Precarious Work,
Insecure Workers: Employment Relations in Transition
The article I have chosen to review is written by Professor
Arne Kalleberg of the University of North Carolina, and was published in the
American Sociological Review 2009. This article addresses the emergence and
growth of precarious work in the U.S since the 1970s. It outlines the evidence
of the growth of precarious work in the U.S and its consequences on the
national economy. Kalleberg describes precarious work as “employment that is
uncertain, unpredictable, and risky from the point of view of the worker”
(Kalleberg 2009, p.2), and outlines the importance of understanding the new
workplace arrangements and employment relationship that promotes this form of
work.
Kalleberg outlines five factors, which are evidence that
precarious work is growing in the U.S.
These factors are as follows:
1. Decline in attachment to employers
- By this Kalleberg is suggesting that the length of time that workers spend in one particular job, or for one particular employer, is declining.
2. Increase in long-term unemployment
- Rates of job growth remain low and challenges in manufacturing industries remain difficult, specifically after the U.S recession in 2001.
3. Growth in perceived job insecurity
- Workers are increasingly worried about losing their jobs, mainly because the consequences have become much more severe in the current economic climate.
4. Growth of non-standard work arrangements
- In line with neoliberal practice, employers have pursued ways in which to easily adjust their workforce in response to market mechanisms such as supply and demand.
- They seek to achieve this by moving to more non-standard arrangements such as contracting and temporary employment.

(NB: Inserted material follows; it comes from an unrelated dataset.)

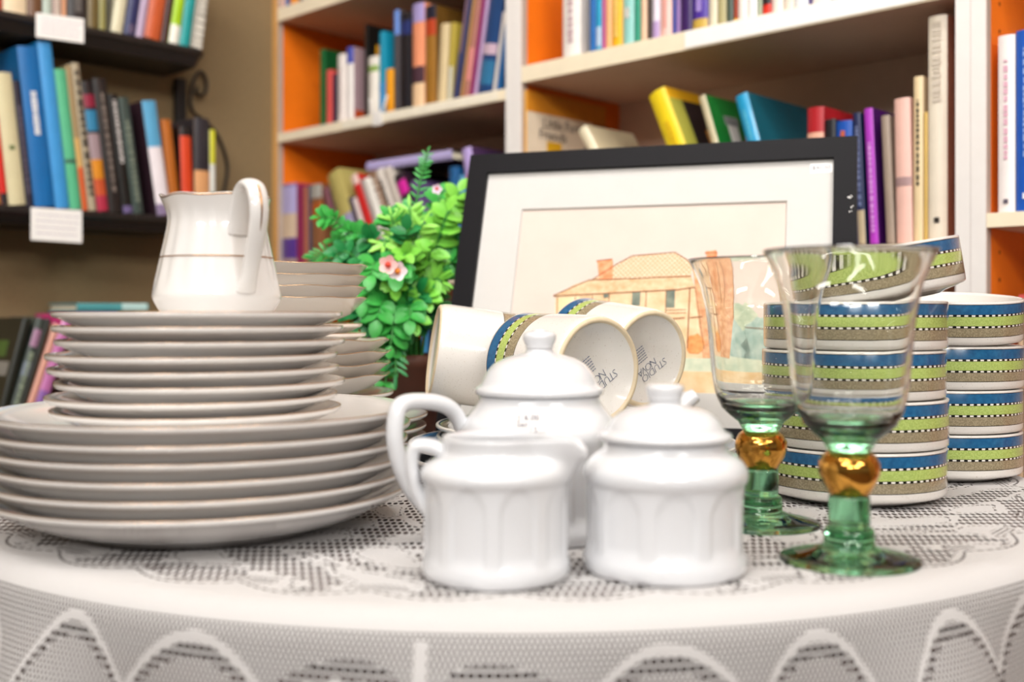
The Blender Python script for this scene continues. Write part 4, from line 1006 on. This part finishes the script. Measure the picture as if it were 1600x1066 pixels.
# scuffs, easel strut
bm = bmesh.new(); rnd = random.Random(5)
for i in range(9):
    c = onp(1328+rnd.uniform(-3, 5), 314+rnd.uniform(-12, 18), .0002); box(bm, (c.x-.0004, c.y-.0006, 0), (c.x+.0004*rnd.uniform(.4, 2), c.y+.0006*rnd.uniform(.3, 2), .0002))
obj('white_scuff', bm, lab, pf)
sd_ = .18; 
bm = bmesh.new(); top_ = Vector((PW_/2, PH_*.62, -fd)); foot_w = BL+ur*(PW_/2)+Vector((math.sin(psi), math.cos(psi), 0))*.155; foot_l = FMi @ Vector((foot_w.x, foot_w.y, Z0+.009))
obj('easel_strut', sweep([top_, top_.lerp(foot_l, .5), foot_l], .002, .02, (1, 0, 0), 8), mat('brown_board', '#6b5540', .8), pf)
tag(pf, 'black framed watercolour of an old verandah house leaning on the table', 'picture')

# ------------------------------------------------------------------ plant
PD = 1.30; pp = at(632, PD); pl = empty('artificial_plant', (pp.x, pp.y, Z0))
pot = obj('pot', lathe([(0, 0), (.034, 0), (.038, .004), (.047, .078), (.052, .08), (.052, .094), (.0455, .094), (.043, .078), (0, .074)], 48), mat('brown_clay_pot', '#6b4030', .6, vary=.1), pl)
stemm = mat('green_stem', '#3f8f3f', .5)
def leafm(c1, c2, nm):
    m, nt, p = new_mat(nm); n1 = noise(35, 2); nt.links.new(mixc(n1, c1, c2), p.inputs['Base Color']); p.inputs['Roughness'].default_value = .4
    p.inputs['Subsurface Weight'].default_value = 0; return m
LM = [leafm('#5fbe36', '#9be05a', 'bright_leaf'), leafm('#1f8a35', '#4fbf52', 'mid_leaf'), leafm('#0f6a34', '#2f9a50', 'deep_leaf'), leafm('#6fce4a', '#b4e86a', 'lime_leaf')]
def leaf(bm, p, d, up, L, W, fold=.25, droop=.25):
    d = d.normalized(); s = d.cross(up)
    if s.length < 1e-4: s = d.orthogonal()
    s.normalize(); n = s.cross(d); n.normalize()
    rows = []
    for t, w in ((0, .08), (.12, .45), (.32, .92), (.55, 1), (.78, .82), (.93, .42), (1, .05)):
        c = p+d*L*t-n*L*droop*t*t; rows.append([bm.verts.new(c-s*W*w/2+n*W*w*fold*.5), bm.verts.new(c), bm.verts.new(c+s*W*w/2+n*W*w*fold*.5)])
    for a, b in zip(rows, rows[1:]):
        for i in (0, 1): bm.faces.new((a[i], a[i+1], b[i+1], b[i])).smooth = True
LB = [bmesh.new() for _ in LM]; SB = bmesh.new()
rnd = random.Random(21)
ORG = Vector((pp.x, pp.y, Z0+.075))
def stem(px, py, dd, mi, kind='round', n=9, size=.024, arch=.25, start=.35, org=None):
    tip = at(px, PD+dd, py); o_ = org or ORG+Vector((rnd.uniform(-.02, .02), rnd.uniform(-.02, .02), 0))
    mid = o_.lerp(tip, .5)+Vector((0, 0, arch*(tip-o_).length)); q = o_.lerp(mid, .5)+Vector((0, 0, .02))
    pts = cat([o_, q, mid, mid.lerp(tip, .6)+Vector((0, 0, arch*.25*(tip-o_).length)), tip], 8)
    sweep([v-Vector(pl.location) for v in pts], .0012, .0012, (0.3, 1, .2), 6, SB)
    M = len(pts)-1
    for k in range(n+1):
        t = start+(1-start)*k/n; i = min(int(t*M), M-1); c = pts[i].lerp(pts[i+1], t*M-i)-Vector(pl.location); d = (pts[i+1]-pts[i]).normalized()
        L = size*(.66+.4*rnd.random())*(1-.35*t if kind != 'round' else 1-.15*t)
        if k == n: leaf(LB[mi], c, d, Vector((0, -.6, .8)), L, L*(.7 if kind == 'round' else .25)); continue
        side = d.cross(Vector((0, 1, 0))).normalized(); ph = rnd.uniform(-.6, .6)
        for s_ in (1, -1):
            if kind == 'round':
                dv = (side*s_+d*.55+Vector((0, -1, .2))*rnd.uniform(-.3, .6)).normalized(); leaf(LB[mi], c, dv, Vector((rnd.uniform(-.4, .4), -.75, .65)), L, L*.72, .3, .2)
            else:
                dv = (side*s_+d*.7+Vector((0, ph*.4, 0))).normalized(); leaf(LB[mi], c, dv, Vector((0, -.8, .6)), L, L*.26, .2, .15)
for a_ in [(668, 238, 0, 1, 'fern', 16, .016, .12, .5), (718, 300, .0, 0, 'round', 9, .027, .1), (700, 330, -.03, 0, 'round', 8, .027, .1), (716, 370, .0, 1, 'round', 7, .027, .15), (690, 300, .05, 1, 'round', 9, .024, .1),
           (640, 325, -.02, 3, 'fern', 16, .03, .15), (612, 338, -.02, 3, 'fern', 16, .03, .2), (660, 350, -.05, 3, 'fern', 15, .032, .15), (600, 385, -.05, 3, 'fern', 13, .03, .3), (675, 390, -.06, 0, 'round', 8, .028, .2), (690, 440, -.05, 0, 'fern', 13, .032, .3),
           (500, 340, -.03, 1, 'round', 12, .019, .25, .4), (548, 362, -.02, 1, 'round', 9, .024, .25), (575, 375, -.04, 2, 'round', 9, .025, .25), (486, 408, .0, 1, 'fern', 14, .022, .35), (520, 405, -.04, 2, 'round', 9, .024, .35), (555, 440, -.06, 2, 'round', 9, .027, .4),
           (570, 470, -.08, 1, 'round', 8, .026, .5), (590, 500, -.09, 1, 'round', 8, .027, .5), (610, 540, -.1, 1, 'round', 9, .027, .6), (618, 585, -.1, 2, 'fern', 14, .026, .6), (600, 560, -.09, 1, 'round', 9, .026, .6), (640, 500, -.09, 1, 'round', 8, .026, .4), (655, 470, -.06, 2, 'round', 8, .026, .4),
           (580, 430, -.08, 1, 'round', 8, .027, .4), (620, 430, -.09, 1, 'round', 8, .028, .35), (560, 500, -.06, 2, 'round', 8, .026, .5), (585, 525, -.08, 2, 'round', 8, .026, .55), (630, 400, -.08, 0, 'round', 8, .026, .25), (705, 410, -.02, 1, 'round', 8, .026, .2), (650, 430, 0, 2, 'fern', 14, .03, .2), (690, 480, -.02, 1, 'fern', 12, .03, .4), (560, 400, .03, 2, 'round', 9, .026, .3), (600, 440, .03, 2, 'round', 9, .028, .3), (680, 360, .04, 1, 'round', 9, .026, .12), (630, 360, .03, 1, 'round', 9, .026, .15)]:
    stem(*a_)
    if a_[0] > 545 and a_[1] > 290: stem(a_[0]+rnd.uniform(-24, 16), a_[1]+rnd.uniform(-6, 40), a_[2]+rnd.uniform(-.01, .05), rnd.choice((1, 1, 2, 0)), 'round', 8, .024, a_[7] if len(a_) > 7 else .2)
for b_, m_ in zip(LB, LM): obj('foliage', b_, m_, pl)
obj('stems', SB, stemm, pl)
def flower(px, py, dd, c, cc_, R=.012):
    c0 = at(px, PD+dd, py)-Vector(pl.location); bm = bmesh.new()
    for k in range(5):
        a = 2*PI*k/5; leaf(bm, c0, Vector((math.cos(a), -.35, math.sin(a))), Vector((0, -1, 0)), R, R*.85, .2, -.1)
    f = obj('flower', bm, mat('petal', c, .5), pl)
    bm = bmesh.new(); bmesh.ops.create_icosphere(bm, subdivisions=2, radius=R*.28, matrix=Matrix.Translation(c0+Vector((0, -.005, 0)))); obj('flower_centre', bm, mat('flower_centre', cc_, .5), f, True)
flower(607, 414, -.125, '#f3c9c4', '#e0432f'); flower(622, 424, -.12, '#f0e4ea', '#ee8a2a'); flower(683, 296, -.02, '#e7d0e4', '#d8432a', .007)
tag(pl, 'bushy green artificial plant between the white bowls and the picture', 'plant')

5. Increasing shift of risk from employers to
employees
- Increases in defined contribution pension and health insurance sees employees paying more of the premium
Kalleberg goes on to outline the consequences of this
increase in precarious work, suggesting that it creates greater economic
inequality, insecurity, and instability. Consequences focusing more on the
individual worker see that this increase in precarious work is a causal factor
in wider social problems, gender and race disparities, civil rights and
economic justice, family insecurity and work-family imbalances, identity
politics, and immigration and migration.
This article provides a great insight into how the nature of
work has changed in the U.S since the 1970s, and just what aspects of the
employment relationship and the economic environment have driven this
transformation towards increasingly precarious work. With precarious employment
being one of the front running issues in employment relations in many developed
countries around the world it is important to understand not only the effects
on the employer but also how the workers are affected. Employers aim to achieve
the flexibility to compete in the ever-fluctuating international market, but
this article brings to light that they also need to provide security and
stability for their employees. Where this article could improve would be to
provide some alternative solutions or direction whereby sustainable
international competitiveness is achieved while at the same time removing the
precarious nature of the employment relationship that is becoming more and more
evident in todays workplaces around the globe.
REFERENCE
Kalleberg, AL 2009, ‘Precarious Work, Insecure Workers:
Employment relations in transition’, American
Sociological Review, vol. 74, no. 1, p. 1-22.
You picked an important article and you summarised the key points in it very well. Your comments on it are also pertinent, and you may have noticed that Kalleberg provided solutions in the youtube clip played at the lecture (and part of the powerpoint slides on LMS). What would also have been pertinent would have been to draw connections between the growth of the precarious workers sector, the growing insecurity of these workers, the weakening of unions commensurate with the sector's growth (because of the difficulties of organising such workers) AND the growing inequality in the US. Overall, however, well selected and well described.